● Exercise aim: Separate out the lines that hold "parts".
[start]
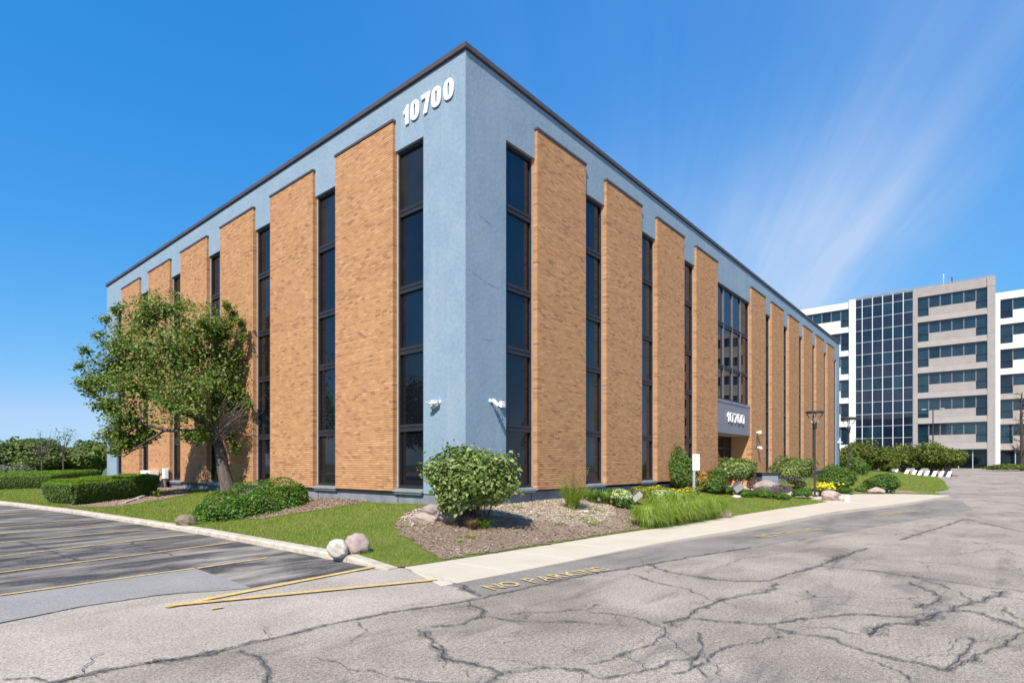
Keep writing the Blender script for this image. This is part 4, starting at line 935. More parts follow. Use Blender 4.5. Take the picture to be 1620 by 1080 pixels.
shrub('round_shrub', 'wide pale shrub on bare stems beside the nearer lamp post', 'shrub', 1255, 777, 64, 52, L_VIB, 5200, 0.105, 'round pale shrubs by the entrance', 14, amp=0.38, k=36, shell=0.6, lift=0.24, stemn=26, zmin=-0.55)
shrub('peony_shrub', 'dark green leafy bush between the two lamp posts', 'shrub', 1322, 776, 56, 40, L_MID, 3600, 0.13, seed=15, amp=0.35, k=26, lift=0.0, aspect=0.4)
shrub('peony_shrub', 'dark green leafy bush behind the pink boulder beyond the paved apron', 'shrub', 1394, 779, 46, 30, L_MID, 3000, 0.13, seed=16, amp=0.35, k=26, lift=0.0, aspect=0.42)
shrub('leafy_shrub', 'mid green shrub beside the far corner of the brick building', 'shrub', 1357, 751, 30, 28, L_MID, 1800, 0.20, seed=17, lift=0.0)
shrub('leafy_shrub', 'small green bush between the sign post and the round entrance shrub', 'shrub', 1131, 781, 36, 40, L_MID, 2600, 0.10, seed=18, lift=0.0, aspect=0.42)
shrub('spirea', 'orange tipped bush beside the sign post', 'shrub', 1110, 778, 40, 36, L_LIME, 2200, 0.075, seed=19, lift=0.0, second=(L_ORANGE, 1500, 0.085, 0.0))
shrub('barberry', 'low dark red brown bush beside the grey floodlight', 'shrub', 1193, 776, 22, 20, L_RED, 900, 0.07, seed=20, lift=0.0, stemn=6)
shrub('lavender', 'dusky lavender mound in front of the boulder', 'perennial', 1228, 783, 26, 17, L_LAV, 1300, 0.07, 'lavender mounds by the entrance', 21, lift=0.0, aspect=0.25, stemn=0)
shrub('lavender', 'dusky lavender mound right of the pale stone block', 'perennial', 1246, 782, 20, 15, L_LAV, 1000, 0.07, 'lavender mounds by the entrance', 22, lift=0.0, aspect=0.25, stemn=0)
shrub('sage_plant', 'small grey green tuft left of the nearer lamp post', 'perennial', 1265, 775, 18, 16, L_SAGE, 900, 0.07, seed=23, lift=0.0, aspect=0.3, stemn=0)
shrub('sage_plant', 'grey green mound in front of the dark red bush', 'perennial', 1205, 783, 22, 14, L_SAGE, 900, 0.07, seed=24, lift=0.0, aspect=0.3, stemn=0)
shrub('hydrangea', 'rounded bush with cream flower heads beside the tilted grey box', 'shrub', 985, 804, 34, 31, L_MID, 2000, 0.085, seed=25, lift=0.0, second=(L_CREAM, 1500, 0.055, 0.1), amp=0.2)
shrub('hydrangea', 'low cream flowering bush behind the fountain grass', 'shrub', 1052, 789, 38, 14, L_MID, 1100, 0.08, seed=26, lift=0.0, second=(L_CREAM, 900, 0.05, 0.1), stemn=0)
for i, (px, py, w, h, lab) in enumerate(((1016, 787, 34, 16, 'lime yellow leafy plant with yellow flowers behind the tilted grey box'), (1038, 782, 34, 14, 'lime yellow leafy plant against the dark wall base'), (1062, 786, 36, 14, 'lime yellow leafy plant left of the tall green shrub'), (1086, 788, 34, 18, 'lime yellow leafy plant at the foot of the sign post'))):
    shrub('lime_perennial', lab, 'perennial', px, py, w, h, L_LIME, 1300, 0.07, 'lime yellow perennials along the wall', 30 + i, lift=0.0, second=(L_YELLOW, 130, 0.06, 0.3), stemn=0, amp=0.4)
for i, (px, py, w, h, lab) in enumerate(((1178, 785, 40, 11, 'low green edging plant below the grey floodlight'), (1208, 787, 36, 10, 'low green edging plant left of the pale stone block'), (1236, 790, 34, 10, 'low green edging plant right of the pale stone block'), (1268, 788, 40, 17, 'bushy low green plant at the foot of the nearer lamp post'), (1335, 779, 30, 10, 'low green edging plant at the foot of the farther lamp post'), (1362, 778, 24, 9, 'low green edging plant left of the pink boulder'), (1150, 781, 26, 11, 'low green edging plant left of the grey floodlight'))):
    shrub('edging_plant', lab, 'perennial', px, py, w, h, L_COVER, 1300, 0.065, 'green edging plants around the entrance bed', 40 + i, lift=0.0, stemn=0, amp=0.35, depth=0.8)

def tuft(name, label, cat, px, py, rpx, hpx, mat, n, width=0.008, lean=(0, 0), group=None, seed=1, arch=0.9, base=0.22, parts=None, foliage='blades', segs=5):
    """a clump of arching blades"""
    r = np.random.default_rng(seed); g, Y = ground_at(px, py); s = Y / FPX; R0, H = rpx * s, hpx * s
    t = thing(name, label, cat, tuple(g), group)
    az = r.uniform(0, 2 * math.pi, n); out = R0 * (0.25 + 0.75 * r.random(n) ** 0.7) ; hh = H * r.uniform(0.6, 1.05, n)
    b0 = np.c_[np.cos(az) * R0 * base * r.random(n) + r.normal(0, R0 * 0.07, n), np.sin(az) * R0 * base * r.random(n) + r.normal(0, R0 * 0.07, n)]
    d = np.c_[np.cos(az), np.sin(az)] + np.array(lean); side = np.c_[-np.sin(az), np.cos(az)]
    T_ = np.linspace(0, 1, segs + 1); V = []
    for i, q in enumerate(T_):
        rad = out * q ** 1.6; z = hh * (1.55 * q - arch * q ** 2.4 * (0.55 + 0.45 * r.random(n)))
        w = width * (1 - q) ** 0.6 * (0.7 + 0.6 * 1) * 0.5 + 0.0006
        p = b0 + d * rad[:, None]; gz = land_z(g[0] + p[:, 0], g[1] + p[:, 1])
        zz_ = np.maximum(z + gz, gz + 0.004)
        V.append(np.c_[g[0] + p[:, 0] - side[:, 0] * w, g[1] + p[:, 1] - side[:, 1] * w, zz_]); V.append(np.c_[g[0] + p[:, 0] + side[:, 0] * w, g[1] + p[:, 1] + side[:, 1] * w, zz_])
    V = np.stack(V, 1); m_ = V.shape[1]; k = np.arange(n)[:, None] * m_
    F = np.concatenate([k + [[2 * i, 2 * i + 1, 2 * i + 3, 2 * i + 2]] for i in range(segs)])
    tag(link(foliage, npmesh(foliage, V.reshape(-1, 3), F), mat, t), kind='stuff')
    return t, g, s
def plumes(t, g, s, n, h, rpx, r):
    m = MB(); C = []; 
    for i in range(n):
        az = r.uniform(0, 6.28); o = r.uniform(0, 0.3) * rpx * s; top = Vector((g[0] + math.cos(az) * o + r.normal(0, .10), g[1] + math.sin(az) * o + r.normal(0, .10), g[2] + h * s * r.uniform(0.72, 1.05)))
        b = Vector((g[0] + math.cos(az) * o * 0.3, g[1] + math.sin(az) * o * 0.3, g[2])); m.tube([b, (b + top) / 2, top], [0.003, 0.0025, 0.002], 3, False)
        for j in range(34): q = j / 33; C.append(tuple(b + (top - b) * (0.66 + 0.34 * q) + Vector(tuple(r.normal(0, 0.012, 3)))))
    m.build('stalks', L_PLUME, t, fix=False); C = np.array(C); leaf_object('plumes', C, np.tile([0, 0, 1.0], (len(C), 1)), 0.045, L_PLUME, t, aspect=0.2, r=r)
t, g, s = tuft('feather_reed_grass', 'upright ornamental grass with buff plumes against the first brick pier', 'ornamental grass', 906, 806, 32, 36, L_GRASS, 620, 0.010, seed=51, arch=0.55)
plumes(t, g, s, 42, 68, 60, np.random.default_rng(52))
for i, (px, py, r_, h, lab) in enumerate(((1022, 833, 34, 42, 'fountain grass clump nearest the mulch, leftmost of the row'), (1052, 829, 32, 44, 'fountain grass clump second from the mulch along the path'), (1080, 825, 30, 44, 'fountain grass clump in the middle of the row along the path'), (1104, 821, 28, 40, 'fountain grass clump just in front of the sign post'), (1128, 817, 26, 38, 'fountain grass clump at the far end of the row by the small pink rock'), (1042, 812, 30, 38, 'fountain grass clump in the back row beside the tilted grey box'), (1074, 808, 28, 38, 'fountain grass clump in the middle of the back row'), (1100, 806, 26, 32, 'fountain grass clump in the back row at the foot of the sign'))):
    tuft('fountain_grass', lab, 'ornamental grass', px, py, r_ * 1.2, h * 1.12, L_GRASS, 1100, 0.010, (0.25, -0.12), 'fountain grasses along the path', 60 + i, arch=1.55)
for i, (px, py, r_, h, lab) in enumerate(((938, 796, 20, 26, 'strap leaved daylily beside the feathery grass'), (958, 798, 20, 24, 'strap leaved daylily left of the cream flowered bush'), (970, 791, 18, 22, 'strap leaved daylily against the wall under the narrow window'), (922, 791, 16, 20, 'strap leaved daylily behind the feathery grass'))):
    tuft('daylily', lab, 'perennial', px, py, r_, h, L_LILY, 260, 0.020, seed=80 + i, group='daylilies by the first brick pier', arch=1.0)
t, g, s = tuft('yellow_daylily', 'yellow flowering daylily clump beside the lamp post and boulder', 'perennial', 1304, 784, 24, 16, L_LILY, 380, 0.022, seed=90, arch=1.0)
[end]
● Complete output:
Keep writing the Blender script for this image. This is part 4, starting at line 935. More parts follow. Use Blender 4.5. Take the picture to be 1620 by 1080 pixels.
def tuft(name, label, cat, px, py, rpx, hpx, mat, n, width=0.008, lean=(0, 0), group=None, seed=1, arch=0.9, base=0.22, parts=None, foliage='blades', segs=5):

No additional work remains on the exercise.